Being Black in the tech space is not easy. One man chronicled his experience in the Harvard Business Review. I’d argue that being a Black nepo baby in the tech space might even work against you, adding a layer of difficulty due to the racism within the industry. All of this supports Lainey’s point about race still being an obstacle for some nepo babies. 


Just like his dad did, Quincy also has his sights set on bringing in new talent to the music and acting scenes. And he’s keeping it all in the family, starting with his 16-year-old twin sisters D’Lila Star and Jessie James, who are featured in the music video for his latest hit.

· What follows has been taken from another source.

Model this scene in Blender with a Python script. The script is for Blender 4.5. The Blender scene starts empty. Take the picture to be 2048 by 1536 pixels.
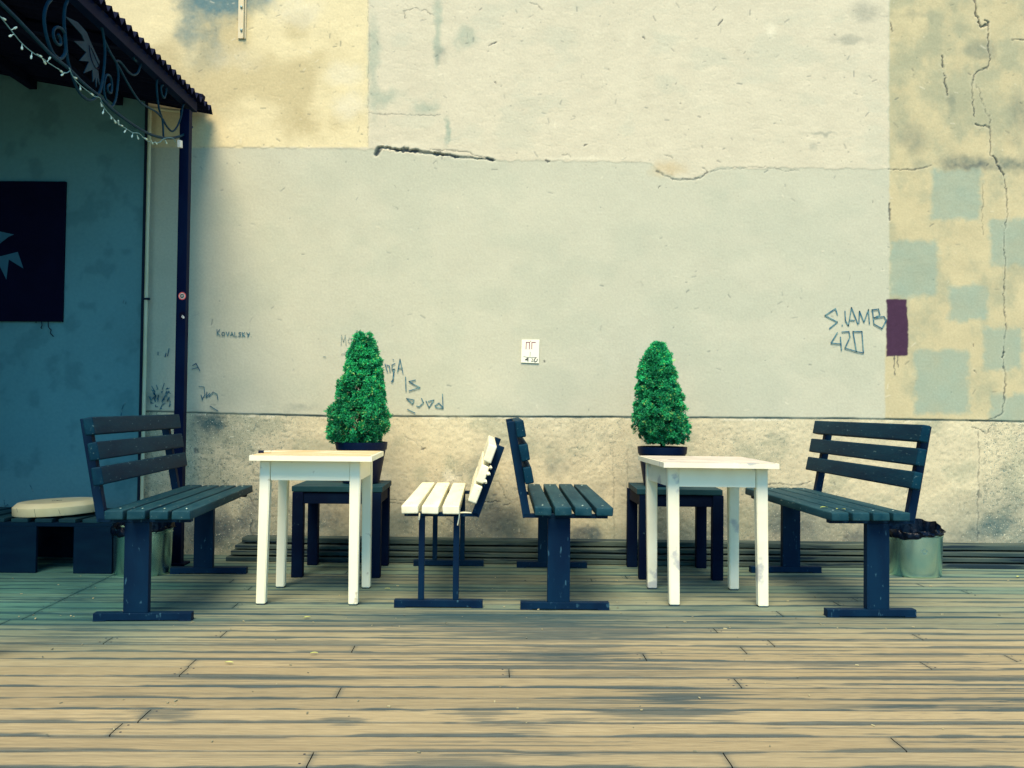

"We don't need no contracts, no paper, but I'm my sisters' manager," he told PEOPLE. "I'm like, the uncle- dad-manager-protector, I'm claiming it. I want to be able to really guide them. I want them to really know the layers of everything you can do. They've expressed to me their passions, where they see themselves, so I'm kind of bringing them along on my ride a little bit because in a minute, it's going to springboard into their own journey."

Though I’m a huge proponent for paperwork and legally binding contracts in the event things go south – and things have definitely gone south before, even with family – I love the fact that he’s starting with his sisters, even if it is nepotistic. Why? Because nepotism does not function the same in Black families in the same way it does for white families for a swath of reasons.


The first is that there are a lot less famous Black families than there are white ones. So the opportunities to help generate wealth and success are already much fewer and further between. Second, as Lainey discussed, when you’re Black, there are still obstacles no matter who your parents or relatives are – so being taken under the wing of someone who looks like you and genuinely has your best interests at heart is an added bonus. And lastly, Quincy is keeping the generational wealth going. There’s no doubt that Diddy’s future generations – remember, he’s got seven kids – will be set for life, but Quincy is likely to expand and usher in other Black talent into the entertainment industry, giving those artists and actors a real chance at fame, success, and the wealth that comes with it.

It's amazing to see what can happen when Black people – whether everyday people or the famous kids of hip hop moguls – can do when they have access to the same opportunities that are often reserved for white people – or people who just don’t look like us. I can’t wait to see what this new generation of talent will do.